→ WHAT IS ASKED
Work out the number of lines containing "pixels". Answer with nothing but that number.

→ SUPPLIED MATERIAL

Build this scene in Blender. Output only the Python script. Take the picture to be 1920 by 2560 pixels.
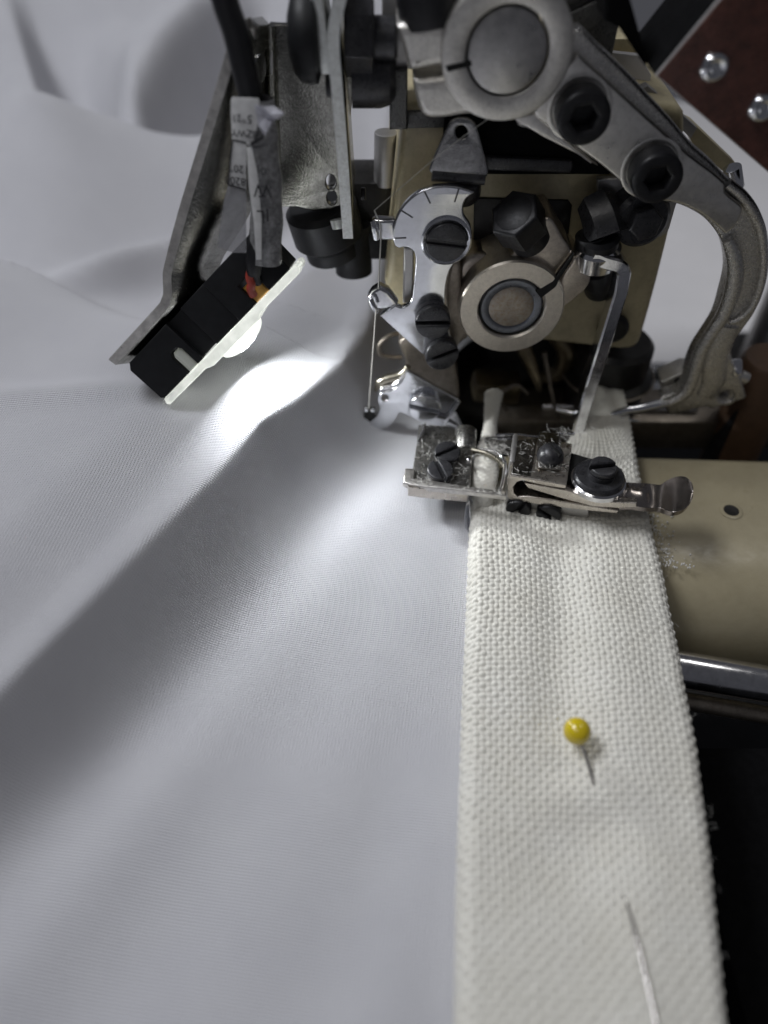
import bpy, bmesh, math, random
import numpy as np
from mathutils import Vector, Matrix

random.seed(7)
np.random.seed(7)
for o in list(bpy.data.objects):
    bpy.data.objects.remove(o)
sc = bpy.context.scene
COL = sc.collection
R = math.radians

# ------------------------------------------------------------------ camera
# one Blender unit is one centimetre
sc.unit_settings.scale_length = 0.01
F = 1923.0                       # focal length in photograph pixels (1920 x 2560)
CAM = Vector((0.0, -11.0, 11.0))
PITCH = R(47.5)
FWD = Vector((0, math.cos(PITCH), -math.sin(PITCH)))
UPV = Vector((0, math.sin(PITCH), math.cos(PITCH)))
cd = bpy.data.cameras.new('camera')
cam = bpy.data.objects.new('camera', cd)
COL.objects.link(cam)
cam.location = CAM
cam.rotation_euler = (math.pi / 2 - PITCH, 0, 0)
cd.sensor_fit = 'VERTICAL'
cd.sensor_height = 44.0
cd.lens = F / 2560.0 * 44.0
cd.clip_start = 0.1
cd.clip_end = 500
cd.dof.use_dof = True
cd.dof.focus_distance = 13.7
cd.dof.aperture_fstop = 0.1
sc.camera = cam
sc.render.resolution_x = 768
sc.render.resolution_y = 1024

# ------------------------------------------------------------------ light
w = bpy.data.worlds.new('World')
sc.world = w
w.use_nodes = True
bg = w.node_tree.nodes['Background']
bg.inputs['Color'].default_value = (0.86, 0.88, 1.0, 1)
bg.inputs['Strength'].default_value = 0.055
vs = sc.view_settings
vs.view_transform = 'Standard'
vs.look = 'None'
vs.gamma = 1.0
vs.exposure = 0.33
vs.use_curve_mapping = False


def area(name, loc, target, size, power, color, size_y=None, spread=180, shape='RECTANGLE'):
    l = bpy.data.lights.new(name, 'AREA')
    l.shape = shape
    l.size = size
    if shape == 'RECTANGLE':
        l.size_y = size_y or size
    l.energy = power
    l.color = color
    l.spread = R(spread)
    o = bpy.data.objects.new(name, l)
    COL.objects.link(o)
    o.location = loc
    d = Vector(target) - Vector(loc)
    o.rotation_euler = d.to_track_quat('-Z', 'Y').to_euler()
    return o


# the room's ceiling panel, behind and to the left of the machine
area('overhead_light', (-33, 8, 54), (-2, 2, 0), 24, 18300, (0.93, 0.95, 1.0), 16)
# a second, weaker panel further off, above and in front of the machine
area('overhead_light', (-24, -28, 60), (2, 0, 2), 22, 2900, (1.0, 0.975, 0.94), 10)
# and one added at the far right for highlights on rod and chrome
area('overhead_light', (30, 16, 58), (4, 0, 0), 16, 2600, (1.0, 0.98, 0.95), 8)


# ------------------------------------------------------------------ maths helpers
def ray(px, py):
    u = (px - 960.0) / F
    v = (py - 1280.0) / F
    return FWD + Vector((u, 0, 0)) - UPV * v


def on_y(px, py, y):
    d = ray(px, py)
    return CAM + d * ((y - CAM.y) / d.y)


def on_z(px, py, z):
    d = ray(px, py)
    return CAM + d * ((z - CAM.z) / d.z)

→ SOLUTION
2